By Dominic Odipo

Kenya: Follow the money. Do you remember how this simple line led all the way to the resignation of former American President Richard Nixon following the Watergate break-in in the 1980s? And do you remember how cash dividends not paid immediately resulted in cash surpluses on the cash flow statements that we used to prepare?

Reaction

Follow the money. This is how one former year-mate at the Faculty of Commerce, UoN, responded to our piece of last week: “I have just finished reading your piece in the paper today on East Africa Portland Cement Company with growing alarm and interest. Follow the money. There is definitely something underneath this.

“Those who are focusing their lens on the Chinese railway deal might do much better focusing it nearer home. Follow the money; and keep scratching. It will soon become clear.

“You will get a very good lead if you go back to the Articles of Association of this company, particularly the part on the modification of rights, which reads as follows: ‘Subject to the provisions of section 62 of the Ordinance, all or any of the rights or privileges attached to any class of shares forming part of the capital for the time being of the Company may (unless otherwise provided by the terms of issue of that class) be varied with the consent in writing of the holders of three-fourths of the issued shares of that class, or with the sanction of an Extra-ordinary Resolution passed at a separate General Meeting of the holders of shares of the class.

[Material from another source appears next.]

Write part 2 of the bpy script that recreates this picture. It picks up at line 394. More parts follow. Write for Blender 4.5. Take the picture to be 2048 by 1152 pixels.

To any such separate General Meeting the provisions of these Articles as to General Meetings shall mutatis mutandis apply, but so that the necessary quorum shall be three persons at the least holding representing by proxy one-third of the issued shares of the class, and so that any holder of shares of such class present in person or by proxy may demand a poll.’”

Could there be some poison pill buried in this section of the Articles of Association, which could lie behind the recent proceedings at the board of EAPCC?

Action

Acting under the Capital Markets Act cap 485 of the laws of Kenya, the Capital Markets Authority, the market regulator, recently ordered the company not to implement all the resolutions that had been reached at its last General Meeting.

In response, the company went to court, saying it had a constitutional right to administrative action from the Capital Markets Authority that is expeditious, efficient, lawful, reasonable and procedurally fair. In a formal affidavit, the company’s agents stated that on the 18th of December 2013 the Capital Markets Authority wrote to the company demanding to know inter alia whether a poll had been requested during the just ended AGM.

They also stated that the Capital Markets Authority wrote yet another letter deliberately delivered to the company on the 19th of December 2013 at 3.34pm demanding a response “at the earliest and in any event by the close of business on the 19th of December 2013; that the delivery of the letter and demand for a response made it impossible for the company to respond within the deadline imposed; and that, even worse, the Capital Markets Authority in the last line thereof proceeded to impose a draconian and unconstitutional administrative action stopping the company from registering the resolutions with the Registrar of Companies or implementing the resolutions.

“Regarding the resolutions which were passed at the AGM, I can confirm that by the time I received your letter, I had circulated the resolutions to you, to Nairobi Securities Exchange Ltd and to the Directors of EAPCC.” What we have here, in short, is this. With reference to this EAPCC board business, three government organs: The Capital Markets Authority, the Treasury and the NSSF appear to have been working in tandem to achieve certain objectives.

Objectives

What exactly are these objectives, and how many people in Government are today in a position to instruct all these organs to act accordingly?

This is the question still hanging over the board of EAPCC. Industry insiders now allege that there is an intricate plan for a group of powerful local individuals to take over the controlling interest in the company, but that this plan is being effectively opposed by some of the minority shareholders on the board.

There are not many individuals within Government who can order such top government organs to act in concert on any issue.

That is why the lens is beginning to focus on some of the country’s top political figures and civil servants.

Follow the money.

The writer is a lecturer and consultant in Nairobi.